- [Request]:
Would you quote the material below from its first line through the line containing "return EYE + ray(u, v) * (dist / F)", exactly and with both ends included?

- [Given information]:

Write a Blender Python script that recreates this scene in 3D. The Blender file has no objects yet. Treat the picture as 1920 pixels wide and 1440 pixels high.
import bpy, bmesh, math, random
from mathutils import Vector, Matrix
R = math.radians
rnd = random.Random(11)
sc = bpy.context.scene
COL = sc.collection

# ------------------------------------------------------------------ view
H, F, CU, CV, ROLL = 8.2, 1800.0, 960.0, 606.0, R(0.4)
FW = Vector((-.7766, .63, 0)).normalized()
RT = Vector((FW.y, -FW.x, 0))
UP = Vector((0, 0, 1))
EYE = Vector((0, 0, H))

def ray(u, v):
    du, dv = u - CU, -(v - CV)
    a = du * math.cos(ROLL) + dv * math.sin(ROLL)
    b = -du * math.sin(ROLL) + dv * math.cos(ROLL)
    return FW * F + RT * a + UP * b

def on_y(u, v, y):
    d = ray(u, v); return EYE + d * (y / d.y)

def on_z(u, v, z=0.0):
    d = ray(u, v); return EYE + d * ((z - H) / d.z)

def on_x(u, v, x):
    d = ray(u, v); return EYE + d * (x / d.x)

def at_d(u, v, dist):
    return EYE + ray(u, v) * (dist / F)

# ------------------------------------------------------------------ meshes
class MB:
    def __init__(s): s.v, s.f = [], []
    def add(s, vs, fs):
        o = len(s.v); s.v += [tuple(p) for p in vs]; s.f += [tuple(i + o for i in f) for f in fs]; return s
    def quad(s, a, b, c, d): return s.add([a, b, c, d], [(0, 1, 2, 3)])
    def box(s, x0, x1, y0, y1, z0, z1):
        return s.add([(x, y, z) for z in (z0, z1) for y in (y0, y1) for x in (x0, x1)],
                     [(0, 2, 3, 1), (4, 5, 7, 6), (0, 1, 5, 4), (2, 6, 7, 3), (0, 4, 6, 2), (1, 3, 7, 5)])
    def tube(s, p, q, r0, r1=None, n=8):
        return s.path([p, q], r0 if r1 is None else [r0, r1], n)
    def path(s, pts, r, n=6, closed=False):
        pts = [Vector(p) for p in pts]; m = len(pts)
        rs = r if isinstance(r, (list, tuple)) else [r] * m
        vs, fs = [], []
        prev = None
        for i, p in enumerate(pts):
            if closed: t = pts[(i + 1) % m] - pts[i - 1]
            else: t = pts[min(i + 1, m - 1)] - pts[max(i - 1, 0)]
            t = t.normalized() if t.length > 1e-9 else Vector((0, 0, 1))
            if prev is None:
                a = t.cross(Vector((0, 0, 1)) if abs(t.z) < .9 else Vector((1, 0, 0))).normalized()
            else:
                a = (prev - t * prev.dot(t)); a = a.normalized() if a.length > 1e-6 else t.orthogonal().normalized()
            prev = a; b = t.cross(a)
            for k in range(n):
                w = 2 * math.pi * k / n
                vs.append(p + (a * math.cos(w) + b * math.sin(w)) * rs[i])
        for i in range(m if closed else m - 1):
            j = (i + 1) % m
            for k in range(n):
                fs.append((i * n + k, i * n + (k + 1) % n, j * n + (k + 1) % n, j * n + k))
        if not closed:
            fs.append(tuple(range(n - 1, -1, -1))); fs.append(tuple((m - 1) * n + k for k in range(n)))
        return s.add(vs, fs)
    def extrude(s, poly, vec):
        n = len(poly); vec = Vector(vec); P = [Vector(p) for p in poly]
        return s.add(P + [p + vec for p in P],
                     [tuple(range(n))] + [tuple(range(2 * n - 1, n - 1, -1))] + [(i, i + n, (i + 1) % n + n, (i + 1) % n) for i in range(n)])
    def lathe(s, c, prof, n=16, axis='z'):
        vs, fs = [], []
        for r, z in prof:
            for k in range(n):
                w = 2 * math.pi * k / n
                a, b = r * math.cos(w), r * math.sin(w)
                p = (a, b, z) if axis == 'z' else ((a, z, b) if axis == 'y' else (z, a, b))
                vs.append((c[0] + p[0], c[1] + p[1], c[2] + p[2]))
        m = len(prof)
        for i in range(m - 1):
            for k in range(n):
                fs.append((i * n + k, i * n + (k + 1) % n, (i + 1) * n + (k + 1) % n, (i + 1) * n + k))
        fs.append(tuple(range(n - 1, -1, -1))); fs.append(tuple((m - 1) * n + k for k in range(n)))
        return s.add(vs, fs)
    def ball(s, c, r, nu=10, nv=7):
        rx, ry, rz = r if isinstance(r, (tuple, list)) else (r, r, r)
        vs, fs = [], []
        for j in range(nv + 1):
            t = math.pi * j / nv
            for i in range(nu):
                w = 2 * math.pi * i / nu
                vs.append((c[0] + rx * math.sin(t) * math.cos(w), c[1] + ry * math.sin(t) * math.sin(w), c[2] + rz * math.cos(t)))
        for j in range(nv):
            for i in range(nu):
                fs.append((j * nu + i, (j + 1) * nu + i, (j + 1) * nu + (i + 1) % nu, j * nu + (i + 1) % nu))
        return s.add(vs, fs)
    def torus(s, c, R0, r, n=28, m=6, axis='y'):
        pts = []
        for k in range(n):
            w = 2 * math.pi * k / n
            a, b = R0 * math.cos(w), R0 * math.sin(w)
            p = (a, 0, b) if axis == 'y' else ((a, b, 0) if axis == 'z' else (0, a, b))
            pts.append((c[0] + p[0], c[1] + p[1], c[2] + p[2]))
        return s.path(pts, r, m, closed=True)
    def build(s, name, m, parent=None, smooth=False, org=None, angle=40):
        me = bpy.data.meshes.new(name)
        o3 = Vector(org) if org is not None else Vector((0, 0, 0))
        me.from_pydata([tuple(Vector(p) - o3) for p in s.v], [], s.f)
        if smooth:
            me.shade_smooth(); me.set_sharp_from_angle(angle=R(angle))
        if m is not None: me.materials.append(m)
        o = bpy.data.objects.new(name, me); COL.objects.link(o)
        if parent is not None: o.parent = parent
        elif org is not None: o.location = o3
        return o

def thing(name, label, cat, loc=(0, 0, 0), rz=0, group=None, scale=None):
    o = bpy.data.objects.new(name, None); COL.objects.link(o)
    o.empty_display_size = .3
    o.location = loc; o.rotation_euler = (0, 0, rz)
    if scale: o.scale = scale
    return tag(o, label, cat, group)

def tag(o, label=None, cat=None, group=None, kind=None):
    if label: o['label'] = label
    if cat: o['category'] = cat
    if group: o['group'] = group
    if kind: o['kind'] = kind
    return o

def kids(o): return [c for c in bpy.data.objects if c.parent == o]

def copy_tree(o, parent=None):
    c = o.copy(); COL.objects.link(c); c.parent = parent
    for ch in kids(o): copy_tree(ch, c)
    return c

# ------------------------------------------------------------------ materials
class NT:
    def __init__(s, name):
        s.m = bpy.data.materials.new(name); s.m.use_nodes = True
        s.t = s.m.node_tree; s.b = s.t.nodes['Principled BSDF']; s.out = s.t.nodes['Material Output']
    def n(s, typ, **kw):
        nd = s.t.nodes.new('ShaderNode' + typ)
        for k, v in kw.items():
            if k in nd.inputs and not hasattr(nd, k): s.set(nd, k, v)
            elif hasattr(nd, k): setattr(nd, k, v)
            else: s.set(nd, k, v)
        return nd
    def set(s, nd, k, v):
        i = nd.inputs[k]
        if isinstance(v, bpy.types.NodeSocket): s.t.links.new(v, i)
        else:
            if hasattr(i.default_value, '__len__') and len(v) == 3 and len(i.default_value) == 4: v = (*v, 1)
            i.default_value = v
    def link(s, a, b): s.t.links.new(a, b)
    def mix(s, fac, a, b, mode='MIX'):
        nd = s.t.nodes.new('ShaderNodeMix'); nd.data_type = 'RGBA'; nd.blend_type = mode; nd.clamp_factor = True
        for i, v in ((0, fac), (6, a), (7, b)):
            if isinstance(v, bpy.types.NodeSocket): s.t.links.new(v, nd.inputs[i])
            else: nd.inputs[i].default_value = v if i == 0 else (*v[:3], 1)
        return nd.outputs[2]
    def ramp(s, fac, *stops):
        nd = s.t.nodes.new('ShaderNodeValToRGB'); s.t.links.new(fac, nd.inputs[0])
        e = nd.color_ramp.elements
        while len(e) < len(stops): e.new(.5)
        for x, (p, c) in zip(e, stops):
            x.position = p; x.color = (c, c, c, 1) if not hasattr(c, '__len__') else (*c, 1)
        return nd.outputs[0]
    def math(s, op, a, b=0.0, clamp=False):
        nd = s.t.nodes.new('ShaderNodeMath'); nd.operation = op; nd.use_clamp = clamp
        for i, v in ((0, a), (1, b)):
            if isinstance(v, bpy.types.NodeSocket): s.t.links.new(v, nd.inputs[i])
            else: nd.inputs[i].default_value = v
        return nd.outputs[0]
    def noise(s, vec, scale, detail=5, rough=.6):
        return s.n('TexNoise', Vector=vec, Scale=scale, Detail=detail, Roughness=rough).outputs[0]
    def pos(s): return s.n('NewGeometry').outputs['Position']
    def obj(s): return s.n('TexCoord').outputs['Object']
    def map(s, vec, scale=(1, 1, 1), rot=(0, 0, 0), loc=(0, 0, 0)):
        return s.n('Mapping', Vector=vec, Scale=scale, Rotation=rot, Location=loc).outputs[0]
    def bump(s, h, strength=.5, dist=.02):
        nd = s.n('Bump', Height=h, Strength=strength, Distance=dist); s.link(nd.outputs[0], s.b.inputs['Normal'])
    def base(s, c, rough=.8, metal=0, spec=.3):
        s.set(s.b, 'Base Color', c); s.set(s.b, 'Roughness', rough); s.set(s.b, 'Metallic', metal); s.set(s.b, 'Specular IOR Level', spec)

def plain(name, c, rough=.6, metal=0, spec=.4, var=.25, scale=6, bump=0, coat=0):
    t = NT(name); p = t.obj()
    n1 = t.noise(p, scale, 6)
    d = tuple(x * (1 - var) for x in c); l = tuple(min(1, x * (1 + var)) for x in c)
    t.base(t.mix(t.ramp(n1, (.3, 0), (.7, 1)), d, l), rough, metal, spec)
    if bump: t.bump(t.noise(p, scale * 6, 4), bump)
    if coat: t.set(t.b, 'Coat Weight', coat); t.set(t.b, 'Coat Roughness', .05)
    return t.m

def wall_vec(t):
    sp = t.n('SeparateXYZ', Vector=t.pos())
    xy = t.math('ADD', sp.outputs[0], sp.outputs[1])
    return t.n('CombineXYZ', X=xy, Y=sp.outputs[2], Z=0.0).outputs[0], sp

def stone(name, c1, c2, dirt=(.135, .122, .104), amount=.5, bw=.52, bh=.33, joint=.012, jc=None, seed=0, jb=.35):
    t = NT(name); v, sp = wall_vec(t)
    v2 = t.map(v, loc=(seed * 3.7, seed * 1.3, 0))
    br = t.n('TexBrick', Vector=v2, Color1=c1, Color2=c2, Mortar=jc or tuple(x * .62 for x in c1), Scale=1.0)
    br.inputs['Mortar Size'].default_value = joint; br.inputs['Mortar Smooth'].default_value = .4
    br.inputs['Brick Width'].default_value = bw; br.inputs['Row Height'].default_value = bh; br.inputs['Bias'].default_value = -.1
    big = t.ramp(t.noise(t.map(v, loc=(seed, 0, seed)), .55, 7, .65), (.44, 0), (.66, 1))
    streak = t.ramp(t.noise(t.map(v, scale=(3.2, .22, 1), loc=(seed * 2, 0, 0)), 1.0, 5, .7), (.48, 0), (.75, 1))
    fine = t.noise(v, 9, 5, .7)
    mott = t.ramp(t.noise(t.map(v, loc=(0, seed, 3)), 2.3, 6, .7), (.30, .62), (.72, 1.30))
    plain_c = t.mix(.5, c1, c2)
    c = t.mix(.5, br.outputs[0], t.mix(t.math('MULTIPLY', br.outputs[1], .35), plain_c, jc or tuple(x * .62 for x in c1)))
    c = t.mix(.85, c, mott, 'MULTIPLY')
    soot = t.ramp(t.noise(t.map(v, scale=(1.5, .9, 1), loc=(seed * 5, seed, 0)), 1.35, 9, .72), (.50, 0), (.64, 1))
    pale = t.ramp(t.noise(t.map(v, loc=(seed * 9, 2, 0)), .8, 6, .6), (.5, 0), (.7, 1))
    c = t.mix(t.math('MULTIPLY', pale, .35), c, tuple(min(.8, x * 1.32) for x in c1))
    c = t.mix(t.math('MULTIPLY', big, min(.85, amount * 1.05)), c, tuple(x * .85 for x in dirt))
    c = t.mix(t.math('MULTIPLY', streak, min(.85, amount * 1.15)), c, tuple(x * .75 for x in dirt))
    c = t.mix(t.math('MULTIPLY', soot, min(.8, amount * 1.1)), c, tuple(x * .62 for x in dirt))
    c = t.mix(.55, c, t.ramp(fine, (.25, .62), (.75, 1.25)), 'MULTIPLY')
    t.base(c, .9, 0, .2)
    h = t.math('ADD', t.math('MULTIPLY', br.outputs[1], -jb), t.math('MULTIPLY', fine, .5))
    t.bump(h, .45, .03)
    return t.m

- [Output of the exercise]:
Write a Blender Python script that recreates this scene in 3D. The Blender file has no objects yet. Treat the picture as 1920 pixels wide and 1440 pixels high.
import bpy, bmesh, math, random
from mathutils import Vector, Matrix
R = math.radians
rnd = random.Random(11)
sc = bpy.context.scene
COL = sc.collection

# ------------------------------------------------------------------ view
H, F, CU, CV, ROLL = 8.2, 1800.0, 960.0, 606.0, R(0.4)
FW = Vector((-.7766, .63, 0)).normalized()
RT = Vector((FW.y, -FW.x, 0))
UP = Vector((0, 0, 1))
EYE = Vector((0, 0, H))

def ray(u, v):
    du, dv = u - CU, -(v - CV)
    a = du * math.cos(ROLL) + dv * math.sin(ROLL)
    b = -du * math.sin(ROLL) + dv * math.cos(ROLL)
    return FW * F + RT * a + UP * b

def on_y(u, v, y):
    d = ray(u, v); return EYE + d * (y / d.y)

def on_z(u, v, z=0.0):
    d = ray(u, v); return EYE + d * ((z - H) / d.z)

def on_x(u, v, x):
    d = ray(u, v); return EYE + d * (x / d.x)

def at_d(u, v, dist):
    return EYE + ray(u, v) * (dist / F)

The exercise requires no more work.